Higher than predicted food prices forced Texas Roadhouse’s net income and earnings per share down during the second quarter of 2015.

Kent Taylor is the founder of Texas Roadhouse.

Kent Taylor is the founder of Texas Roadhouse.

“While the strength and consistency of our sales growth remained strong, our second quarter profit did not keep pace,” Kent Taylor, Texas Roadhouse’s CEO and founder, said during a conference call with analysts Monday afternoon.

Although revenue rose 15 percent, to $454.7 million, during the second quarter compared to a year ago, food costs during the quarter were up 9.4 percent, mostly driven by high beef prices, according to the company’s most recent earning report.

“We paid more for our beef, and we sold a lot more of it,” said Scott Colosi, president and CFO at the Louisville-based steakhouse chain, on the analysts call.

Texas Roadhouse reported an 8.2 percent increase in same-store sales at company-owned restaurants and a 6.9 percent increase at franchisee-run locations.

Tonya Robinson, Texas Roadhouse’s senior director of investor relations and financial reporting, attributed the increases to a 6.5 percent growth in restaurant traffic and a 1.7 percent rise in the average customer’s check.

Still, net income was down 8 percent, to $21.1 million, during the second quarter compared to the same period a year ago. And earnings per share dropped 9 percent to $0.30 per share during the second quarter. At some point during the analysts call, all three executives — Colosi, Robinson and Taylor — noted that they believe food cost inflation will be significantly lower during the latter half of this year. The company expects 1 percent to 2 percent inflation during the third and fourth quarter of 2015.

They also noted that the company floated much of its food buying this year.

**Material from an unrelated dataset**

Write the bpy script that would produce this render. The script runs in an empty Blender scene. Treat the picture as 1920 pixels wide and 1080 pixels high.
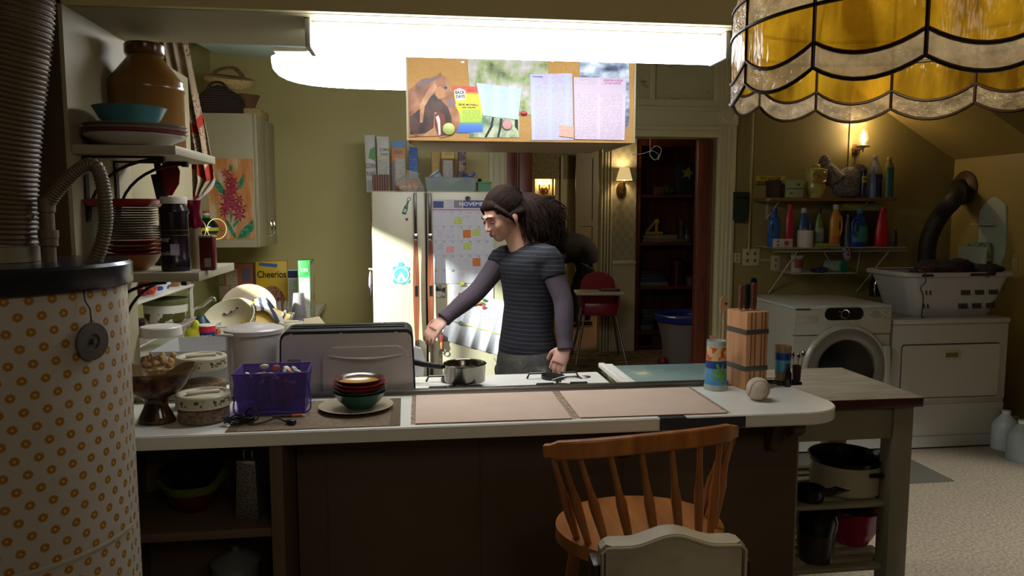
import bpy, bmesh, math, random
from mathutils import Vector as Vec, Matrix as Mat, Euler
R = math.radians
random.seed(7)
SC = bpy.context.scene
COL = SC.collection
# ---------------------------------------------------------------- camera
CH, PITCH, YAW, F = 1.55, R(5.71), R(7.5), 1400.0
def ray(px, py):
    u = (px-960)/F; v = (540-py)/F
    a = math.cos(PITCH)+v*math.sin(PITCH); z = -math.sin(PITCH)+v*math.cos(PITCH)
    return Vec((u*math.cos(YAW)+a*math.sin(YAW), -u*math.sin(YAW)+a*math.cos(YAW), z))
def aY(px, py, y):
    d = ray(px, py); k = y/d.y; return Vec((d.x*k, y, CH+d.z*k))
def aX(px, py, x):
    d = ray(px, py); k = x/d.x; return Vec((x, d.y*k, CH+d.z*k))
def aZ(px, py, z):
    d = ray(px, py); k = (z-CH)/d.z; return Vec((d.x*k, d.y*k, z))
cam = bpy.data.cameras.new('camera'); cam.sensor_width = 36; cam.lens = 26.25; cam.clip_start = .05
co = bpy.data.objects.new('camera', cam); COL.objects.link(co)
co.location = (0, 0, CH); co.rotation_euler = (R(90)-PITCH, 0, -YAW); SC.camera = co
cam.dof.use_dof = False
SC.view_settings.view_transform = 'Standard'; SC.view_settings.look = 'None'
SC.view_settings.gamma = 1; SC.view_settings.use_curve_mapping = False
SC.view_settings.exposure = 0.0

# ---------------------------------------------------------------- materials
def hexc(h):
    h = h.lstrip('#'); o = []
    for i in (0, 2, 4):
        c = int(h[i:i+2], 16)/255
        o.append(c/12.92 if c <= .04045 else ((c+.055)/1.055)**2.4)
    return (*o, 1)
class NT:
    def __init__(s, name):
        s.m = bpy.data.materials.new(name); s.m.use_nodes = True
        s.t = s.m.node_tree; s.b = s.t.nodes['Principled BSDF']; s.out = s.t.nodes['Material Output']
    def n(s, typ, **k):
        x = s.t.nodes.new(typ)
        for a, b in k.items(): setattr(x, a, b)
        return x
    def l(s, a, b): s.t.links.new(a, b)
    def put(s, sock, v):
        if hasattr(v, 'links') or isinstance(v, bpy.types.NodeSocket): s.l(v, sock)
        else: sock.default_value = v
    def m2(s, op, a, b=0, c=None):
        x = s.n('ShaderNodeMath', operation=op); s.put(x.inputs[0], a); s.put(x.inputs[1], b)
        if c is not None: s.put(x.inputs[2], c)
        return x.outputs[0]
    def mix(s, f, a, b):
        x = s.n('ShaderNodeMix', data_type='RGBA'); s.put(x.inputs[0], f); s.put(x.inputs[6], a); s.put(x.inputs[7], b)
        return x.outputs[2]
    def co(s, kind='Object'):
        return s.n('ShaderNodeTexCoord').outputs[kind]
    def xyz(s, v):
        x = s.n('ShaderNodeSeparateXYZ'); s.l(v, x.inputs[0]); return x.outputs
    def noise(s, scale, detail=3, vec=None, sc=None):
        v = vec or s.co()
        if sc:
            mp = s.n('ShaderNodeMapping'); mp.inputs['Scale'].default_value = sc; s.l(v, mp.inputs[0]); v = mp.outputs[0]
        x = s.n('ShaderNodeTexNoise'); x.inputs['Scale'].default_value = scale; x.inputs['Detail'].default_value = detail
        s.l(v, x.inputs['Vector']); return x.outputs[0]
    def ramp(s, v, stops):
        x = s.n('ShaderNodeValToRGB'); e = x.color_ramp.elements
        while len(e) < len(stops): e.new(.5)
        for i, (p, c) in enumerate(stops): e[i].position = p; e[i].color = c if not isinstance(c, str) else hexc(c)
        s.l(v, x.inputs[0]); return x.outputs[0]
    def bump(s, h, st=.2, d=.01):
        x = s.n('ShaderNodeBump'); x.inputs['Strength'].default_value = st; x.inputs['Distance'].default_value = d
        s.l(h, x.inputs['Height']); s.l(x.outputs[0], s.b.inputs['Normal'])
    def col(s, v): s.put(s.b.inputs['Base Color'], v)
    def set(s, **k):
        for a, b in k.items(): s.b.inputs[a.replace('_', ' ')].default_value = b
_mc = {}
def mt(name, c, rough=.5, metal=0, var=.12, sc=14, bump=.06, bsc=60, **k):
    """plain painted / plastic / metal surface with a little procedural variation"""
    if name in _mc: return _mc[name]
    n = NT(name); c1 = hexc(c); c2 = tuple(x*(1-var) for x in c1[:3])+(1,)
    n.col(n.mix(n.noise(sc), c1, c2)); n.set(Roughness=rough, Metallic=metal)
    for a, b in k.items(): n.b.inputs[a].default_value = b
    if bump: n.bump(n.noise(bsc, 2), bump, .004)
    _mc[name] = n.m; return n.m
def wood(name, c1, c2, sc=(1, 12, 12), s=3, rough=.45, bump=.1):
    n = NT(name); f = n.noise(s, 6, sc=sc); n.col(n.ramp(f, [(.3, c1), (.7, c2)])); n.set(Roughness=rough); n.bump(f, bump, .004)
    return n.m
def clear(name, c='#ffffff', a=.15, rough=.08):
    """thin clear glass or plastic: tinted transparency under a glossy coat"""
    n = NT(name); t = n.t; tr = n.n('ShaderNodeBsdfTransparent'); tr.inputs[0].default_value = hexc(c)
    n.set(Roughness=rough); n.col(hexc(c)); mx = n.n('ShaderNodeMixShader'); mx.inputs[0].default_value = a
    n.l(tr.outputs[0], mx.inputs[1]); n.l(n.b.outputs[0], mx.inputs[2]); n.l(mx.outputs[0], n.out.inputs[0]); return n.m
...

That means rather than locking in beef and other food prices with vendors a year or so in advance, Texas Roadhouse took the chance that food would be cheaper when the company went to buy it this year.”There is some risk there,” Colosi said. “We’ve got a very experienced beef buying team in our company, and we’re standing behind their forecast right now.”

The food-buying tactic has worked, for the most part, for the past 10 years, Taylor said. “Three out of four years, we win the way we play the game.”

Texas Roadhouse will begin to look at increasing menu prices during the fourth quarter of 2015.

Although the company has attributed previous menu price increases to food cost inflation, Colosi said recent minimum wage increases and additional employee health care costs will drive executives’ decision this year.

Taylor plans to speak with about 50 Texas Roadhouse operators from around the United States about whether different markets can handle a price increase without negatively impacting its restaurants. The company also will consider raising the price of individual menu items.

The company last raised its menu prices in 2014; prices rose 1.5 percent.